B.: All that is meant is, we cannot by our own buddhi,
unaided by God's grace, achieve realisation of Self.
I added, "Bhagavan also says that even that grace does
not come arbitrarily, but because one deserves it by one's own efforts either in this or in previous lives."
V.: Human effort is declared to be useless. What incentive
can any man then have to better himself?
I asked, "Where is it said you should make no effort or
that your effort is useless?"
The visitor thereupon showed the portion in Who am I??
where it is said, "When there is one great Force looking after all the world, why should we bother what we shall do?" I pointed out that what is deprecated there is not human effort, but the feeling that "I am the doer". Bhagavan approved of my explanation, when I asked him if it was not so.
Afternoon
Bhagavan said he once had a dream that he went to Palni and that he then devoured the Palni God (Lord Subramanya); and that he had at another time a dream that he visited Tiruchendur temple (where also the deity is Lord Subramanya).
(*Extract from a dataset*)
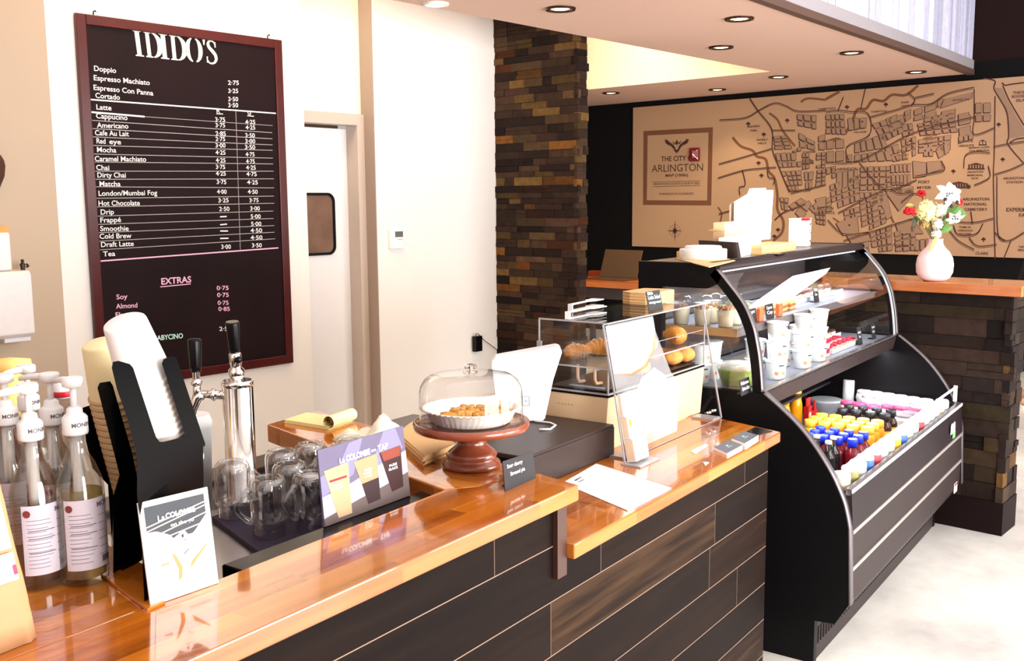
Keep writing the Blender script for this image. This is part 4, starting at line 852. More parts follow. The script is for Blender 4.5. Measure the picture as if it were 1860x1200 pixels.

The details of this dream Bhagavan does not remember.
I remembered that some people once wanted to know if a jivanmukta [?] can have dreams. The doubt is natural, because we believe jnanis have no sleep like ordinary men. So they may not have dreams. I therefore asked Bhagavan about this matter, and he said, "If the jnani can have a waking state, what is the difficulty about his having a dream state? But of course as his waking state is different from the ordinary man's waking state, so his dream state also will be different from the ordinary man's dream state. Whether in waking or in dream he will not slip from his real state which is sometimes called the fourth or turiya [?] state."